Write out the whole listing again, exactly as given.

++++ Data section

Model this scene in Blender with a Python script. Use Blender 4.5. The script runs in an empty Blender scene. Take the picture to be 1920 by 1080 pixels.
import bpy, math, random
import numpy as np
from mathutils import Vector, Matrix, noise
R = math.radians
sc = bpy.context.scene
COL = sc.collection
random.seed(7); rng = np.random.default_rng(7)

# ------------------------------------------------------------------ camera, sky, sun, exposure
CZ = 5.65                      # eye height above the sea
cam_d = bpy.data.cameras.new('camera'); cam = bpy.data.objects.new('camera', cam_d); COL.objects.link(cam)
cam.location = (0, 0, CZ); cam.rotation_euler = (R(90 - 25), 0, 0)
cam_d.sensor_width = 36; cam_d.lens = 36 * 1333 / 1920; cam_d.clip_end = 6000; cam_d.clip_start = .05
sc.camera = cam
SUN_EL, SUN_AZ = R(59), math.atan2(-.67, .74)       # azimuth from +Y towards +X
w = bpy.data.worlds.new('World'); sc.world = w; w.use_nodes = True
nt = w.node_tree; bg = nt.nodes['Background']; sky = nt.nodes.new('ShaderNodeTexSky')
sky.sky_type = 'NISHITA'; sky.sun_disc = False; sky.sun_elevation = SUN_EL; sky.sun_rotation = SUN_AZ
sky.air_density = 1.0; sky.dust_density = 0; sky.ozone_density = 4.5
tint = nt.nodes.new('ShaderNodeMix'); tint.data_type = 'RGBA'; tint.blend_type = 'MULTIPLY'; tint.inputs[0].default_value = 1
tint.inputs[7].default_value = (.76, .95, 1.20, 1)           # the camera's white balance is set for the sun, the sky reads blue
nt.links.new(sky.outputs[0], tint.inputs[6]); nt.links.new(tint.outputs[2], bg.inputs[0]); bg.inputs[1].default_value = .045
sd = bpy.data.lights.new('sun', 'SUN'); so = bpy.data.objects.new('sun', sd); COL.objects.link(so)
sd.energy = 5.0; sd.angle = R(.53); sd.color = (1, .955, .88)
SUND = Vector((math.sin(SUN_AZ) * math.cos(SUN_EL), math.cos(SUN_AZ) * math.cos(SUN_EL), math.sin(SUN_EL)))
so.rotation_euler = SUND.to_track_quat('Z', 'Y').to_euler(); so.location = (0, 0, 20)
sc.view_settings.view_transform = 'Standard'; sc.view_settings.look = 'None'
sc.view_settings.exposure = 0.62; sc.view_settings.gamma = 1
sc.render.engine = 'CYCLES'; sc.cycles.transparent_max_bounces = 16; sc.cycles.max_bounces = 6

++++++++

> [Expected answer]
Model this scene in Blender with a Python script. Use Blender 4.5. The script runs in an empty Blender scene. Take the picture to be 1920 by 1080 pixels.
import bpy, math, random
import numpy as np
from mathutils import Vector, Matrix, noise
R = math.radians
sc = bpy.context.scene
COL = sc.collection
random.seed(7); rng = np.random.default_rng(7)

# ------------------------------------------------------------------ camera, sky, sun, exposure
CZ = 5.65                      # eye height above the sea
cam_d = bpy.data.cameras.new('camera'); cam = bpy.data.objects.new('camera', cam_d); COL.objects.link(cam)
cam.location = (0, 0, CZ); cam.rotation_euler = (R(90 - 25), 0, 0)
cam_d.sensor_width = 36; cam_d.lens = 36 * 1333 / 1920; cam_d.clip_end = 6000; cam_d.clip_start = .05
sc.camera = cam
SUN_EL, SUN_AZ = R(59), math.atan2(-.67, .74)       # azimuth from +Y towards +X
w = bpy.data.worlds.new('World'); sc.world = w; w.use_nodes = True
nt = w.node_tree; bg = nt.nodes['Background']; sky = nt.nodes.new('ShaderNodeTexSky')
sky.sky_type = 'NISHITA'; sky.sun_disc = False; sky.sun_elevation = SUN_EL; sky.sun_rotation = SUN_AZ
sky.air_density = 1.0; sky.dust_density = 0; sky.ozone_density = 4.5
tint = nt.nodes.new('ShaderNodeMix'); tint.data_type = 'RGBA'; tint.blend_type = 'MULTIPLY'; tint.inputs[0].default_value = 1
tint.inputs[7].default_value = (.76, .95, 1.20, 1)           # the camera's white balance is set for the sun, the sky reads blue
nt.links.new(sky.outputs[0], tint.inputs[6]); nt.links.new(tint.outputs[2], bg.inputs[0]); bg.inputs[1].default_value = .045
sd = bpy.data.lights.new('sun', 'SUN'); so = bpy.data.objects.new('sun', sd); COL.objects.link(so)
sd.energy = 5.0; sd.angle = R(.53); sd.color = (1, .955, .88)
SUND = Vector((math.sin(SUN_AZ) * math.cos(SUN_EL), math.cos(SUN_AZ) * math.cos(SUN_EL), math.sin(SUN_EL)))
so.rotation_euler = SUND.to_track_quat('Z', 'Y').to_euler(); so.location = (0, 0, 20)
sc.view_settings.view_transform = 'Standard'; sc.view_settings.look = 'None'
sc.view_settings.exposure = 0.62; sc.view_settings.gamma = 1
sc.render.engine = 'CYCLES'; sc.cycles.transparent_max_bounces = 16; sc.cycles.max_bounces = 6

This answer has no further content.